Monday, August 1, 2011

Emancipation Day

Today is the first of August, a day that once held incredible significance for many free African American communities in the United States, and in the northeast in particular. On this day in 1834, the British Parliament decreed an end to slavery in the West Indies. In honor of that decision, free African American communities celebrated with picnics, speeches, and processions, in anticipation of the day when lawmakers in the United States would do the same.

It was celebrated in Carlisle, as documented in this news blurb from the Carlisle Herald:
"The colored people of this borough celebrated the Anniversary of British Abolition of Slavery in the West Indies, on the 1st instant, in a Grove adjacent to town, where they listened to several addresses from some of their own number. In the evening they returned to town, both sexes marching in procession and singing as they passed through the several streets." (Carlisle Herald and Expositor, 6 August 1845).

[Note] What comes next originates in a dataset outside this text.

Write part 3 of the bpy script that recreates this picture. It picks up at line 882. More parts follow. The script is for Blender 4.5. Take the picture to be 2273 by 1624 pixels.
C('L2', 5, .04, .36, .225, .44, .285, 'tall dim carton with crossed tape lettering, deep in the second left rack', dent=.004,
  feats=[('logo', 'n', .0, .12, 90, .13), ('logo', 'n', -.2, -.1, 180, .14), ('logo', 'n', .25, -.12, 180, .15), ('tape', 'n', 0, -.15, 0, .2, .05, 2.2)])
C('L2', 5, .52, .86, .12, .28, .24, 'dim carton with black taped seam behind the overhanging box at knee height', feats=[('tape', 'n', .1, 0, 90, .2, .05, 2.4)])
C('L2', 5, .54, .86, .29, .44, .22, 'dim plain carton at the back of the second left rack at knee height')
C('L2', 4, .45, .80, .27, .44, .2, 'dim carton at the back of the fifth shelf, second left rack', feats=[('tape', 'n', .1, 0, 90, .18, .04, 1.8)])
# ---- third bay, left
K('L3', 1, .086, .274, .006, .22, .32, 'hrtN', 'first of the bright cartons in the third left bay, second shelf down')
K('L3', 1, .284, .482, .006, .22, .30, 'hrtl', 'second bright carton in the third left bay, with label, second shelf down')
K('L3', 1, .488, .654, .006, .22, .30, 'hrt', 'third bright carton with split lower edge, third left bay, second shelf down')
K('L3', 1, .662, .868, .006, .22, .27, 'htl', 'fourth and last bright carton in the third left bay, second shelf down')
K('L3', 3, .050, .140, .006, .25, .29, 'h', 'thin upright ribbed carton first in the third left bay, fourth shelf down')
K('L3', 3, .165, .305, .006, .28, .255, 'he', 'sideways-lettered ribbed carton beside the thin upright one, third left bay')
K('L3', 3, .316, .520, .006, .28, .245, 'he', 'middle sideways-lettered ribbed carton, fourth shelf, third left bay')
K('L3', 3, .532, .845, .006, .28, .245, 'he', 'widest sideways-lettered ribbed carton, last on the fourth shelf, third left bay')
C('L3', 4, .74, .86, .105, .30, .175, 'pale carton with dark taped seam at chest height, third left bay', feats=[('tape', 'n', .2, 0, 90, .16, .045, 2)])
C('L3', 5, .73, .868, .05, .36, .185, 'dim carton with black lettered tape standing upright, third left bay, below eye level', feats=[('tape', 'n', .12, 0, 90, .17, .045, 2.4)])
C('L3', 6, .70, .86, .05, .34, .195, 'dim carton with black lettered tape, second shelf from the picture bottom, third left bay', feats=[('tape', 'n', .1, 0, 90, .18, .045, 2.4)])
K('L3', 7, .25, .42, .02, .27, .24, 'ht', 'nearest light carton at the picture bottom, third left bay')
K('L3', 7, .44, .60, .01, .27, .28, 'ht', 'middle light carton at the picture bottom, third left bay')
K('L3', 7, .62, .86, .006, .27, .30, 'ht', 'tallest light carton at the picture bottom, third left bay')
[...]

Harrisburg's African American residents also celebrated the holiday.
In 1859, Emancipation Day in Harrisburg was celebrated with speeches, including a notable oration by Jacob C. White, who asked why Black men have "No rights in a land which embosoms the hallowed remains of our ancestors? No liberty in a country which was freed by our own arms?" (Weekly Anglo-African, 13 August 1859)

This holiday held special significance for Blacks for reasons beyond the slavery connection. From The Year of Jubilee: Men of Muscle:
Prior to the end of slavery in the United States, northern blacks had few occasions to celebrate the ideas of freedom and equality. Independence Day rang hollow for most free African Americans, many of whom had family and friends in bondage in slave-holding states. The raucous celebrations of July Fourth also posed a threat to free blacks in large cities, who were often targeted with firecrackers by malicious revelers. As a result, many free African Americans remained indoors or otherwise maintained a low profile during the explosion-filled holiday.
Harrisburg residents, along with blacks in other large Northern cities, chose a different day and a different cause for celebration: The first day of August was Emancipation Day, named in honor of the 1834 act of the British Parliament bringing an end to slavery in the British West Indies. The day was marked by parades and abolitionist speeches, often to the confusion of the local white community, who did not understand the significance of the date. Whites who observed local African American residents commemorating the day paternalistically likened the activities to child-like fun and nonsense.
The earliest documented Emancipation Day celebration in Harrisburg occurred in 1857, on a small scale. Schoolchildren were organized into a parade through the borough's Tanner's Alley neighborhood under the direction of Charles Robinson, an established oysterman and neighborhood patriarch. Though he could neither read nor write, Robinson organized a neighborhood celebration and choreographed an intricate series of marching maneuvers to squeeze the procession smartly through the maze of narrow alleys that constituted the African American portion of the East Ward. A writer for the Harrisburg Daily Telegraph reported the event in its afternoon edition:

Love and Charity. A company consisting of about twenty colored children marshaled by Charley Robinson paraded in Walnut street this morning. They were uniformed in sashes of red, white and blue muslin, with red rosettes, and carried a banner with the words "Love and Charity" imprinted thereon. About every third one of the juveniles were provided with a miniature drum and brass trumpet, which they "tooted" with an earnestness that showed their feelings were strongly enlisted in the cause, whatever it was.
When the company arrived at Tanner's alley, marshal Robinson in true military style advanced before the drummer, and planting his baton of office upon the ground, bade them wheel to the right, and the precision with which this movement was executed drew from even the soldiers themselves loud and repeated bursts of applause. The last we saw of the precious youngsters they were about filing into the colored Masonic Hall, where we presume they were regaled on doughnuts and ginger-bread.
(George F. Nagle, The Year of Jubilee: Men of Muscle, 2010, pp 191-192)

The significance of the event escaped the news reporter, but such celebrations were a cornerstone of community-building, and ulitmately strengthened the anti-slavery resolve of free African American communities everywhere.